Stated exercise –
Output a verbatim copy of the data, cut off after the line that contains "tube('dome_rib', pts, 0.0012, 'alarmred', dome, 6)".

━━━━━━━━━━━━━━━━━━━━━━━━━━━━━━

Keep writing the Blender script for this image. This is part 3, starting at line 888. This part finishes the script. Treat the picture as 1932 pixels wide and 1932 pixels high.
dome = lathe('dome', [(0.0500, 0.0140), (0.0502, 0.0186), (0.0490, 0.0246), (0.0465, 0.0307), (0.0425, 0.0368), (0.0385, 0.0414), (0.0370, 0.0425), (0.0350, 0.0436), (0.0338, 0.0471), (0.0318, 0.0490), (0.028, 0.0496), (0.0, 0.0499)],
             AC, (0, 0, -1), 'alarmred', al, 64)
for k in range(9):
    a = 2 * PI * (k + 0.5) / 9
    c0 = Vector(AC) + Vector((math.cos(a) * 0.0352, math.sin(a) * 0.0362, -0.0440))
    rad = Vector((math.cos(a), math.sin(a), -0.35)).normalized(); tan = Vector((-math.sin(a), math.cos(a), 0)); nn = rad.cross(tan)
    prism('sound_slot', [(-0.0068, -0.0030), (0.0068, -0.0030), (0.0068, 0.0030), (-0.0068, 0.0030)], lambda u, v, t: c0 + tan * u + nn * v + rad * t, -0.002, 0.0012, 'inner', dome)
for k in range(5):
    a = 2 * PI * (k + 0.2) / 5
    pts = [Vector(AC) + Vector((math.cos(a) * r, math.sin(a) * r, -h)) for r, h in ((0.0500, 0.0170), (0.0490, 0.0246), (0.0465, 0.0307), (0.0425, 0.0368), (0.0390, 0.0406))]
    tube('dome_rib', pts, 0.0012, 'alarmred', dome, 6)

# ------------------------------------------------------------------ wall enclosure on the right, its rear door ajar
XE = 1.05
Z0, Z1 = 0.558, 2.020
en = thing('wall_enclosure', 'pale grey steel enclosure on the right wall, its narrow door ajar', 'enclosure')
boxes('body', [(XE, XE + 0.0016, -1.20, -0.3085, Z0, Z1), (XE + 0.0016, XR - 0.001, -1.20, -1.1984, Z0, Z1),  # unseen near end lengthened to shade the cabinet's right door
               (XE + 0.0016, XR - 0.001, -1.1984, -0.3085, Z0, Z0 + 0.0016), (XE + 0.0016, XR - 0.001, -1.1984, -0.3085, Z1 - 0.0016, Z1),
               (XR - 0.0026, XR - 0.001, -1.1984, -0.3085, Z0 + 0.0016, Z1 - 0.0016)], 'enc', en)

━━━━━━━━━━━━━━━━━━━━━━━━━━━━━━

The reply –
Keep writing the Blender script for this image. This is part 3, starting at line 888. This part finishes the script. Treat the picture as 1932 pixels wide and 1932 pixels high.
dome = lathe('dome', [(0.0500, 0.0140), (0.0502, 0.0186), (0.0490, 0.0246), (0.0465, 0.0307), (0.0425, 0.0368), (0.0385, 0.0414), (0.0370, 0.0425), (0.0350, 0.0436), (0.0338, 0.0471), (0.0318, 0.0490), (0.028, 0.0496), (0.0, 0.0499)],
             AC, (0, 0, -1), 'alarmred', al, 64)
for k in range(9):
    a = 2 * PI * (k + 0.5) / 9
    c0 = Vector(AC) + Vector((math.cos(a) * 0.0352, math.sin(a) * 0.0362, -0.0440))
    rad = Vector((math.cos(a), math.sin(a), -0.35)).normalized(); tan = Vector((-math.sin(a), math.cos(a), 0)); nn = rad.cross(tan)
    prism('sound_slot', [(-0.0068, -0.0030), (0.0068, -0.0030), (0.0068, 0.0030), (-0.0068, 0.0030)], lambda u, v, t: c0 + tan * u + nn * v + rad * t, -0.002, 0.0012, 'inner', dome)
for k in range(5):
    a = 2 * PI * (k + 0.2) / 5
    pts = [Vector(AC) + Vector((math.cos(a) * r, math.sin(a) * r, -h)) for r, h in ((0.0500, 0.0170), (0.0490, 0.0246), (0.0465, 0.0307), (0.0425, 0.0368), (0.0390, 0.0406))]
    tube('dome_rib', pts, 0.0012, 'alarmred', dome, 6)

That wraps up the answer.